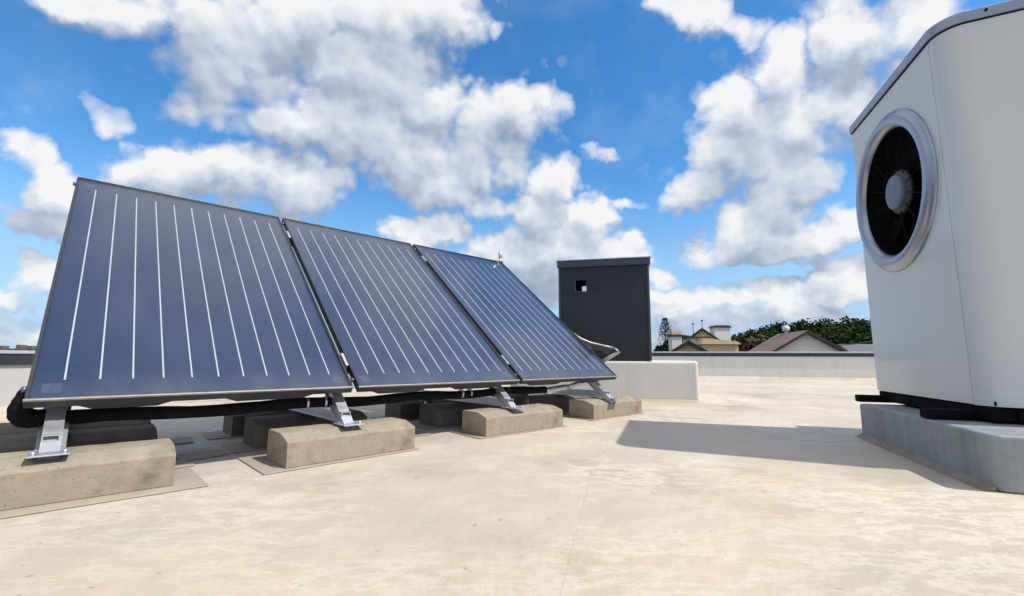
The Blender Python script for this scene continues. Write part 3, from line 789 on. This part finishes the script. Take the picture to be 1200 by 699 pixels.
for k in range(9):                                                 # fan blades
    if me is None:
        bm = BM(); st = 8; Lr = []
        for i in range(st + 1):
            rr_ = .125 + .215 * i / st; ch = .045 + .055 * i / st; sw = .12 * (i / st) ** 2
            tw = R(38 - 14 * i / st)
            a = Vector((rr_, -.10 + ch * math.sin(tw) * .6, sw * .5 - ch)); b2 = Vector((rr_, -.10 - ch * math.sin(tw) * .6, sw * .5 + ch))
            Lr.append([bm.verts.new(a), bm.verts.new(b2), bm.verts.new(b2 + Vector((0, -.004, 0))), bm.verts.new(a + Vector((0, -.004, 0)))])
        for A, B in zip(Lr, Lr[1:]):
            for q in range(4): bm.faces.new((A[q], A[(q + 1) % 4], B[(q + 1) % 4], B[q]))
        bm.faces.new(Lr[0][::-1]); bm.faces.new(Lr[-1])
        s = obj('fan_blade', bm, 'fan_black', hpump); me = s.data
    else:
        s = bpy.data.objects.new('fan_blade', me); COL.objects.link(s); s.parent = hpump
    s.location = (fs, 0, fz_); s.rotation_euler = (0, k * 2 * math.pi / 9, 0)
me = None
for k in range(12):                                                # guard spokes
    if me is None:
        bm = BM(); tube(bm, [(.125, -.022, 0), (.25, -.020, .006), (.372, -.028, .0)], .0035, 6); s = obj('guard_spoke', bm, 'black_steel', hpump); me = s.data
    else:
        s = bpy.data.objects.new('guard_spoke', me); COL.objects.link(s); s.parent = hpump
    s.location = (fs, 0, fz_); s.rotation_euler = (0, k * math.pi / 6 + .2, 0)
# black base rails
def rail(name, x0, x1, y0, y1, z0, z1, label=None):
    bm = BM(); box(bm, x0, x1, y0, y1, z0, z1); o = obj(name, bm, 'black_steel', hpump, bevel=.005)
    return o
rail('base_rail', -RC + .03, FL_ + .015, -.10, -.012, HPL + .010, ZU0 - .004)
rail('base_rail', -RC + .02, -.045, -DEP + .02, -.101, HPL + .010, ZU0 - .005)
rail('base_rail', -RC + .03, FL_ + .015, -DEP - .02, -DEP + .06, HPL + .010, ZU0 - .004)
for x, yo in ((.035, .178), (.935, .142)):
    rail('cross_beam', x - .037, x + .037, -DEP, yo, HPL + .003, HPL + .047)
for x in (.035, .93):
    bm = BM(); tube(bm, [(x, -.05, HPL + .03), (x, -.05, ZU0 - .03)], .03, 14); obj('rubber_foot', bm, 'rubber', hpump)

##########

Problem description:
Replicate the material above verbatim; images stay out of the copy.

Written solution:
The Blender Python script for this scene continues. Write part 3, from line 789 on. This part finishes the script. Take the picture to be 1200 by 699 pixels.
for k in range(9):                                                 # fan blades
    if me is None:
        bm = BM(); st = 8; Lr = []
        for i in range(st + 1):
            rr_ = .125 + .215 * i / st; ch = .045 + .055 * i / st; sw = .12 * (i / st) ** 2
            tw = R(38 - 14 * i / st)
            a = Vector((rr_, -.10 + ch * math.sin(tw) * .6, sw * .5 - ch)); b2 = Vector((rr_, -.10 - ch * math.sin(tw) * .6, sw * .5 + ch))
            Lr.append([bm.verts.new(a), bm.verts.new(b2), bm.verts.new(b2 + Vector((0, -.004, 0))), bm.verts.new(a + Vector((0, -.004, 0)))])
        for A, B in zip(Lr, Lr[1:]):
            for q in range(4): bm.faces.new((A[q], A[(q + 1) % 4], B[(q + 1) % 4], B[q]))
        bm.faces.new(Lr[0][::-1]); bm.faces.new(Lr[-1])
        s = obj('fan_blade', bm, 'fan_black', hpump); me = s.data
    else:
        s = bpy.data.objects.new('fan_blade', me); COL.objects.link(s); s.parent = hpump
    s.location = (fs, 0, fz_); s.rotation_euler = (0, k * 2 * math.pi / 9, 0)
me = None
for k in range(12):                                                # guard spokes
    if me is None:
        bm = BM(); tube(bm, [(.125, -.022, 0), (.25, -.020, .006), (.372, -.028, .0)], .0035, 6); s = obj('guard_spoke', bm, 'black_steel', hpump); me = s.data
    else:
        s = bpy.data.objects.new('guard_spoke', me); COL.objects.link(s); s.parent = hpump
    s.location = (fs, 0, fz_); s.rotation_euler = (0, k * math.pi / 6 + .2, 0)
# black base rails
def rail(name, x0, x1, y0, y1, z0, z1, label=None):
    bm = BM(); box(bm, x0, x1, y0, y1, z0, z1); o = obj(name, bm, 'black_steel', hpump, bevel=.005)
    return o
rail('base_rail', -RC + .03, FL_ + .015, -.10, -.012, HPL + .010, ZU0 - .004)
rail('base_rail', -RC + .02, -.045, -DEP + .02, -.101, HPL + .010, ZU0 - .005)
rail('base_rail', -RC + .03, FL_ + .015, -DEP - .02, -DEP + .06, HPL + .010, ZU0 - .004)
for x, yo in ((.035, .178), (.935, .142)):
    rail('cross_beam', x - .037, x + .037, -DEP, yo, HPL + .003, HPL + .047)
for x in (.035, .93):
    bm = BM(); tube(bm, [(x, -.05, HPL + .03), (x, -.05, ZU0 - .03)], .03, 14); obj('rubber_foot', bm, 'rubber', hpump)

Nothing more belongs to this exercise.